De Trinidade e Tobago, a escritora Ira Mathur tuitou uma das lições mais esperançosas:
‘In November, King Charles was reported to have said he was ready to have “active conversations” about Britain’s involvement in the slave trade.’
— Ira Mathur (@irasroom) March 21, 2023
A jornalista da BBC, cuja família fez história por se desculpar publicamente pela propriedade de mais de mil africanos escravizados e pagar reparação, deixou a emissora para fazer campanha em tempo integral pela justiça reparadora.
—Laura Trevelyan deixa a BBC para fazer campanha pela justiça reparadora para o Caribe.

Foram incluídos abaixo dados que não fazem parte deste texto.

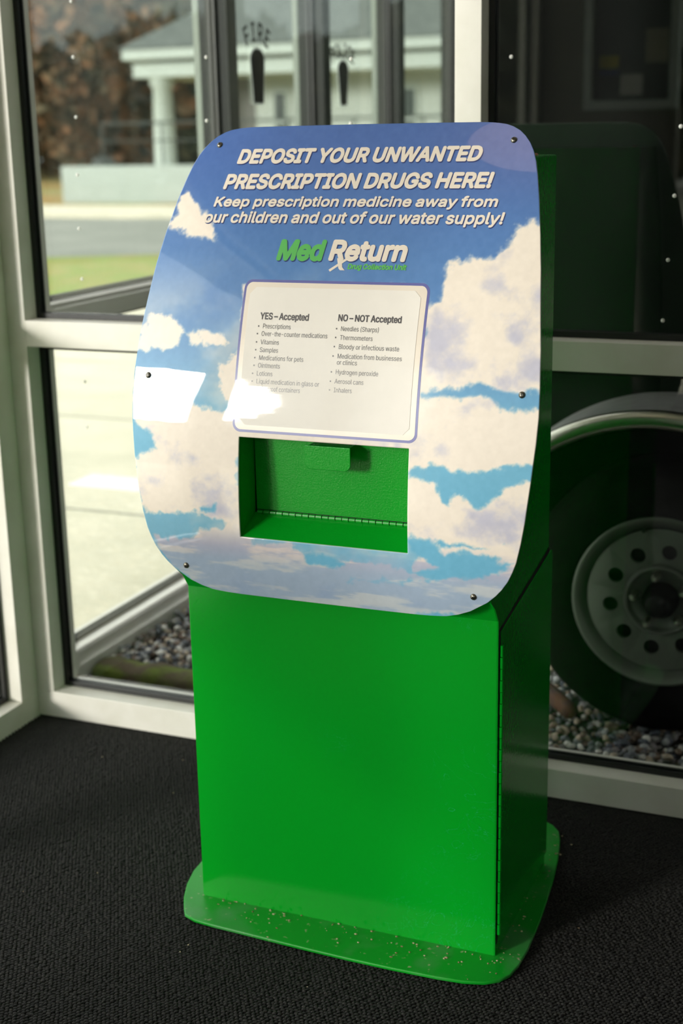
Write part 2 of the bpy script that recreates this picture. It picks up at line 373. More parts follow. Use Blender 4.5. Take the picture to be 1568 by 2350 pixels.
# front skin (with the slot opening cut out), back and top
mb = MB(); xa, xb = XC - HX + .002, XC + HX - .002
zs = [.007, .597] ; ysk = [1.980, 1.980]
strip = [(1.9795, .007), (1.9795, .597), (1.9615, .622)] + [(yprof(z) + .006, z) for z in [.645, .67, .69, slot_z0]] 
for (y0, z0), (y1, z1) in zip(strip[:-1], strip[1:]): mb.add([(xa, y0, z0), (xb, y0, z0), (xb, y1, z1), (xa, y1, z1)], [[0, 1, 2, 3]])
for z0, z1 in zip(np.linspace(slot_z0, slot_z1, 7)[:-1], np.linspace(slot_z0, slot_z1, 7)[1:]):
    for a, b in ((xa, XC - slot_hx), (XC + slot_hx, xb)):
        mb.add([(a, yprof(z0) + .006, z0), (b, yprof(z0) + .006, z0), (b, yprof(z1) + .006, z1), (a, yprof(z1) + .006, z1)], [[0, 1, 2, 3]])
zz_ = np.linspace(slot_z1, 1.293, 18)
for z0, z1 in zip(zz_[:-1], zz_[1:]): mb.add([(xa, yprof(z0) + .006, z0), (xb, yprof(z0) + .006, z0), (xb, yprof(z1) + .006, z1), (xa, yprof(z1) + .006, z1)], [[0, 1, 2, 3]])
kb(mb).build('front_panel', M_green, kiosk)
kb(MB().box(xa, xb, 2.284, 2.288, .007, 1.292)).build('back_panel', M_green, kiosk)
kb(MB().prism([(xa, yprof(1.29) + .012, 1.290), (xa, 2.289, 1.290), (xa, 2.289, 1.2955), (xa, yprof(1.29) + .013, 1.2955)], (xb - xa, 0, 0))).build('top_panel', M_green, kiosk, bevel=.001)
sc = MB().lathe([(0, .003), (.003, .0028), (.005, .0015), (.0055, 0)], (XC + HX - .022, 2.235, 1.2955), (0, 0, 1), 14); kb(sc).build('top_screw', mat('rust tinged screw', S(170, 110, 95), .5), kiosk, smooth=True)
# side door with its slanting top edge, gap and piano hinge (right side)
dp = [(1.9915, .030), (1.9915, .553), (1.9895, .578), (2.300, .622), (2.3075, .619), (2.3075, .030)]
door = kb(MB().prism([(XC + HX + .0025, y, z) for y, z in dp], (-.002, 0, 0))).build('side_door', M_green, kiosk, bevel=.0007)
gap = [(1.9835, .026), (1.9835, .582), (2.2879, .6305), (2.2879, .621), (1.9895, .5775), (1.9905, .026)]
kb(MB().prism([(XC + HX + .0009, y, z) for y, z in gap], (-.0012, 0, 0))).build('door_gap', M_seam, kiosk)
hg = MB(); nk = 26; z0_, z1_ = .044, .556; hh = (z1_ - z0_) / nk
for i in range(nk):
    hg.tube([(XC + HX + .0035, 1.9875, z0_ + i * hh + .0006), (XC + HX + .0035, 1.9875, z0_ + (i + 1) * hh - .0006)], .0031 if i % 2 else .0036, 10)
kb(hg).build('door_hinge', M_green, kiosk, smooth=False)
# slot recess
rec = MB(); sx0, sx1 = XC - slot_hx, XC + slot_hx; zf0 = .7365
rz = np.linspace(slot_z0, slot_z1, 9)
left = [(sx0, yprof(z) + .003, z) for z in rz] + [(sx0, BACKY + .006, slot_z1), (sx0, BACKY, zf0)]
kb(MB().prism(left, (-.002, 0, 0))).build('slot_side', M_green_in, kiosk)
right = [(sx1, y, z) for _, y, z in left]
kb(MB().prism(right, (.002, 0, 0))).build('slot_side', M_green_in, kiosk)
kb(MB().add([(sx0, yprof(slot_z0) + .003, slot_z0), (sx1, yprof(slot_z0) + .003, slot_z0), (sx1, BACKY, zf0), (sx0, BACKY, zf0)], [[0, 1, 2, 3]])).build('slot_floor', M_green_in, kiosk)
kb(MB().add([(sx0, yprof(slot_z1) + .003, slot_z1), (sx1, yprof(slot_z1) + .003, slot_z1), (sx1, BACKY + .008, slot_z1), (sx0, BACKY + .008, slot_z1)], [[0, 3, 2, 1]])).build('slot_top', M_green_in, kiosk)
chute = kb(MB().box(sx0 + .002, sx1 - .002, BACKY + .002, BACKY + .004, zf0 + .003, slot_z1 - .001)).build('chute_door', M_green_in, kiosk)
tabp = []
def rr(x0, x1, z0, z1, r, corners, y):
    P_ = []
    for (cxn, czn, a0) in ((x0 + r, z0 + r, 180), (x1 - r, z0 + r, 270)):
        for kk in range(7):
            a = math.radians(a0 + 15 * kk); P_.append((cxn + r * math.cos(a), y, czn + r * math.sin(a)))
    P_ += [(x1, y, z1), (x0, y, z1)]; return P_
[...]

A decisão foi tomada depois de a família Trevelyan pedir perdão pela propriedade de mais de mil africanos escravizados.
—‘Em novembro, o rei Charles teria dito que estava pronto para ter ‘conversas ativas’ sobre o envolvimento da Grã-Bretanha no comércio de escravos.’

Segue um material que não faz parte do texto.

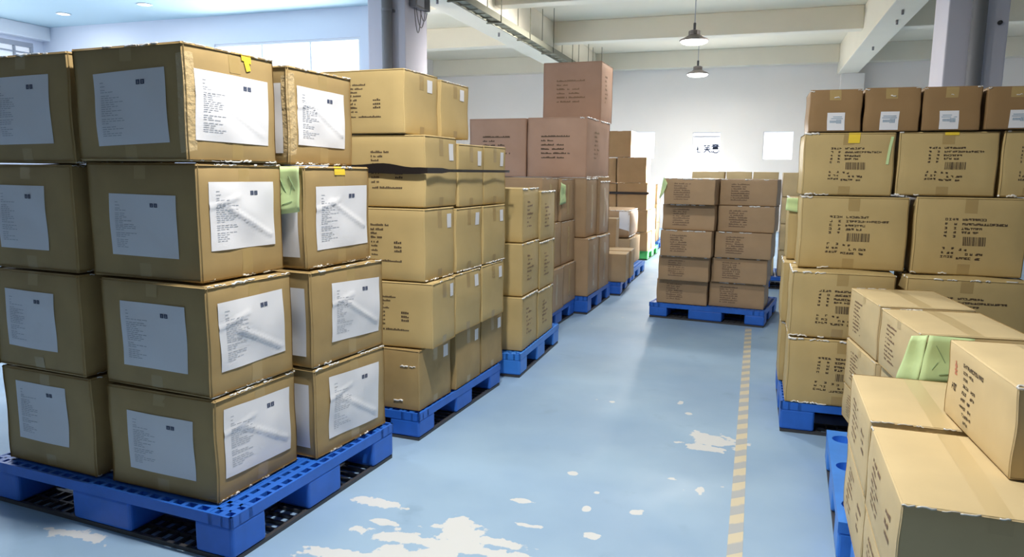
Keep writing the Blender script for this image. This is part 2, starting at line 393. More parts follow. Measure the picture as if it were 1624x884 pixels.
def sticker(bx, root, u0, v0, u1, v1, face='R', m='paper', ink=None):
    mb = MB(); bx.patch(mb, face, u0, v0, u1, v1, .0018, 2); p = mb.out('sticker', m, root, True)
    if ink:
        rd = random.Random(ink); g = MB(); du, dv = u1-u0, v1-v0
        for k in range(9): 
            a = u0+du*(.16+.075*k); bx.patch(g, face, a, v0+dv*(.42 if k < 5 else .38), a+du*.05, v0+dv*(.56 if k < 5 else .6), .0026)
        bx.patch(g, face, u0+.1*du, v0+.64*dv, u0+.9*du, v0+.68*dv, .0026); bx.patch(g, face, u0+.15*du, v0+.74*dv, u0+.85*du, v0+.78*dv, .0026)
        g.out('sticker_print', 'blueprint', p)
    return p
def print_R(bx, root, seed, du=0., dv=0., su=1., ink='ink'):
    rd = random.Random(seed); mb = MB()
    X = lambda x: (1290+x/8.84-1268)/172*su+du
    Y = lambda y: 1-((320+y/8.84-313)/117+dv)
    gu, gv = .024*su, .030
    def g(x, y): glyph(bx, mb, 'F', X(x)-gu/2, Y(y)-gv/2, gu, gv, rd)
    def ln(x0, x1, y):
        x = x0+18
        while x < x1: g(x, y); x += 40
    for x in (250, 300, 345, 390): g(x, 230)
    for y in (290, 345, 397, 452): g(250-(y-290)*.08, y); g(375-(y-290)*.08, y)
    for x, y in ((228, 612), (355, 612), (222, 667), (300, 672), (350, 672), (215, 724), (265, 724), (310, 724), (352, 724)): g(x, y)
    ln(465, 800, 230); ln(465, 1050, 290); ln(455, 745, 350); ln(460, 585, 400); ln(610, 670, 402)
    x = 485
    while x < 795:
        w = rd.choice((5, 8, 13)); bx.patch(mb, 'F', X(x), Y(572), X(x+w), Y(455)); x += w+rd.choice((6, 9, 12))
    for x, y in ((455, 622), (525, 630), (548, 685), (612, 685), (685, 683), (715, 683), (745, 685), (685, 744), (720, 744)): g(x, y)
    ln(415, 620, 740)
    return mb.out('printed_marks', ink, root)
def print_B(bx, root, seed, full=True, dv=0.):
    rd = random.Random(seed); mb = MB(); h = .030
    for i, (a, v) in enumerate(((.46, .22), (.40, .28), (.34, .335), (.38, .39), (.33, .455), (.33, .51), (.33, .57), (.33, .63))):
        line(bx, mb, 'F', .43, .43+(a-.24)*.9, 1-v-dv-h, h, rd, du=.014)
    for v in (.45, .51, .565): line(bx, mb, 'F', .68, .76, 1-v-dv-.036, .036, rd, du=.02, dens=1)
    line(bx, mb, 'F', .44, .50, 1-.71-dv-h, h, rd, du=.017); line(bx, mb, 'F', .52, .75, 1-.71-dv-h, h, rd, du=.017, dens=1)
    return mb.out('printed_marks', 'ink', root)
def print_lines(bx, root, seed, face, u0, u1, v0, v1, lens, m='faint', hh=None, du=None, dens=.9):
    rd = random.Random(seed); mb = MB(); n = len(lens); st = (v1-v0)/n; h = hh or st*.5
    for i, l in enumerate(lens):
        segs = l if isinstance(l, (list, tuple)) else [(0, l)]
        for a, b in segs: line(bx, mb, face, u0+(u1-u0)*a, u0+(u1-u0)*b, v1-st*(i+1)+st*.3, h, rd, du=du, dens=dens)
    return mb.out('printed_marks', m, root)
E_LINES = [1.0, [(0, .16), (.22, .44)], [(0, .44), (.54, .78)], [(0, .28), (.38, .78)], [(0, .37), (.42, 1.0)], [(0, .49), (.55, .8)]]
H_LINES = [1.0, [(0, .5), (.6, .8)], .8, [(0, .4), (.5, 1)], 1.0, [(.0, .6), (.7, 1)], 1.0, .9]
def note(bx, root, verts, name='green_note', ink=True):
    """a sheet of green paper, thin but solid: verts are its four corners (local)"""
    P = [Vector(v) for v in verts]; mb = MB(); n = 8; nrm = (P[1]-P[0]).cross(P[3]-P[0]).normalized()
    for sgn in (0, 1):
        for j in range(n+1):
            for i in range(n+1):
                u, v = i/n, j/n; p = P[0]*(1-u)*(1-v)+P[1]*u*(1-v)+P[2]*u*v+P[3]*(1-u)*v
                p = p+nrm*(.004*sin(6*u+2*v)+.003*sin(9*v)+.0008*sgn); mb.v.append(tuple(p))
    k = (n+1)**2
    for j in range(n):
        for i in range(n):
            q = j*(n+1)+i; mb.f += [(q+n+1, q+n+2, q+1, q), (k+q, k+q+1, k+q+n+2, k+q+n+1)]
    rim = [i for i in range(n+1)]+[(j+1)*(n+1)-1 for j in range(1, n+1)]+[k-1-i for i in range(1, n+1)]+[(n-j)*(n+1) for j in range(1, n)]
    for a, b in zip(rim, rim[1:]+rim[:1]): mb.f.append((a, b, b+k, a+k))
    o = mb.out(name, 'green', root, True)
    if ink:
        g = MB()
        for (a, b, c, e) in ((.2, .8, .45, .45), (.3, .45, .2, .3), (.55, .8, .8, .5), (.35, .2, .7, .25), (.6, .4, .65, .6)):
            q = []
            for (u, v) in ((a, b), (c, e)):
                p = P[0]*(1-u)*(1-v)+P[1]*u*(1-v)+P[2]*u*v+P[3]*(1-u)*v+nrm*(.004*sin(6*u+2*v)+.003*sin(9*v)); q.append(p)
            g.tube([tuple(q[0]+nrm*.0015), tuple((q[0]+q[1])/2+nrm*.0015), tuple(q[1]+nrm*.0015)], .0012, 5)
        g.out('pencil_marks', 'greenink', o)
    return o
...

De acordo com o The Guardian, a afilhada do rei Charles, Fiona Compton, artista sediada em Londres e filha do ex-primeiro-ministro St. Lucian John Compton, disse que ele tinha falado com ela sobre maneiras em que a questão poderia ser “melhor destacada e reconhecida”. Compton é a força matriz por trás da iniciativa Know Your Caribbean, que se esforça para educar as pessoas sobre a região. Isso geralmente envolve corrigir percepções sobre sua história deturpada e facilitar discussões novas e mais inclusivas em torno de vários tópicos.

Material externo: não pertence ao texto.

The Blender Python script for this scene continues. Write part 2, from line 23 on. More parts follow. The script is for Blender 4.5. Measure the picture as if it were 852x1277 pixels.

Poderia tal combinação de fatores – maior defesa da justiça reparadora, um novo soberano no trono britânico que parecia apoiar a decisão de Barbados de se tornar uma república e pode muito bem estar aberto a novas maneiras de considerar reparações, os esforços contínuos e incansáveis da Comissão de Reparações da CARICOM, e agora a pressão de um dos veículos de comunicação mais respeitados do mundo e da ONU – finalmente anunciam uma nova era para os Estados antes colonizados? A família Trevelyan, como milhões de cidadãos caribenhos, só pode fazer o que pode e esperar para ver.